Space Shuttle lost
Update: Nixlog has a growing collection of infographics and interactive graphics related to the crash.
Update: some eyewitness photos (hard to get good photos at that distance…)
Update: Timeline of Columbia’s last mission (another timeline).
Update: “Nick has access to orbital data for various satellites and other objects. He and Chris started looking at the data before it got locked up, and it appears that Columbia pulled up around 3 am, and continued to erratically change its path.” (Juby)
Update: video of NASA TV broadcast when NASA lost contact with Columbia. Video of NASA trying to reestablish communication with Columbia.
Update: a radar image of Shuttle debris over Texas.
Update: NASA says a piece of foam that impacted the left side of the shuttle on takeoff may be to blame, but unlikely. I mean, how much damage can a piece of foam do? I guess we’ll know more when we get a look at what that foam actually looks like.
A Space Shuttle contingency has been declared in Mission Control, Houston, as a result of the loss of communication with the Space Shuttle Columbia at approximately 9 a.m.

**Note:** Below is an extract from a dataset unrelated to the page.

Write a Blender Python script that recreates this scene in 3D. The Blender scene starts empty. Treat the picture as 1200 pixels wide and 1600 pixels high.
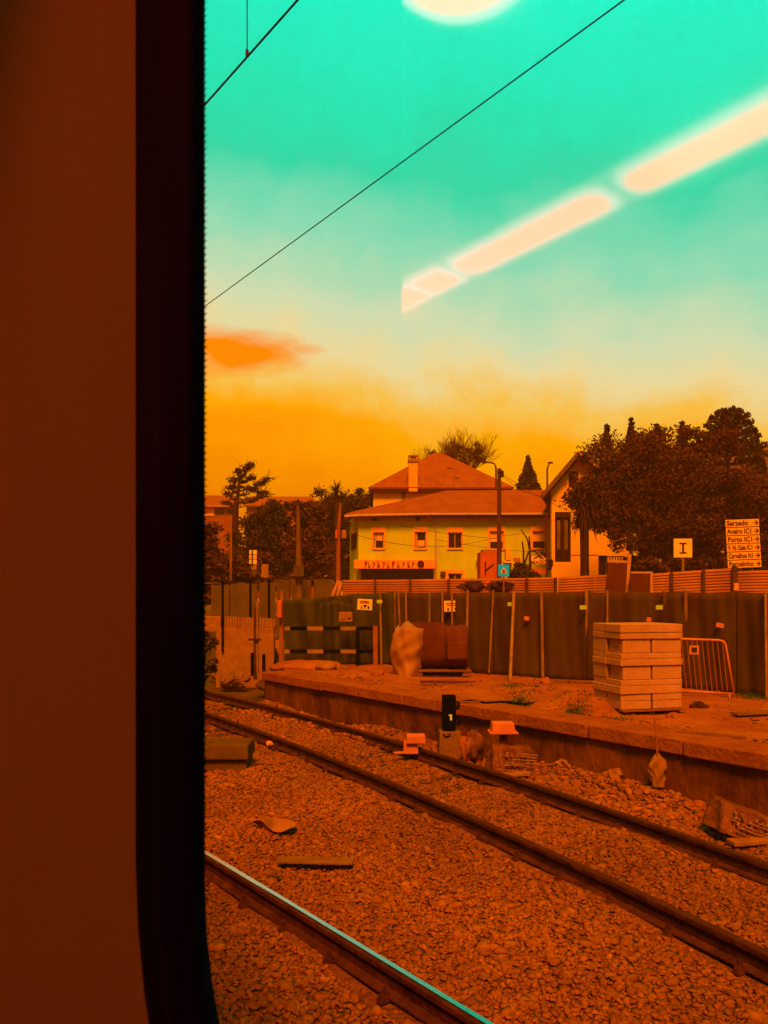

EST Saturday as it descended toward a landing at the Kennedy Space Center, Fla. It was scheduled to touchdown at 9:16 a.m. EST.
Communication and tracking of the shuttle was lost at 9 a.m. EST at an altitude of about 203,000 feet in the area above north central Texas. At the time communications were lost. The shuttle was traveling approximately 12,500 miles per hour (Mach 18). No communication and tracking information were received in Mission Control after that time.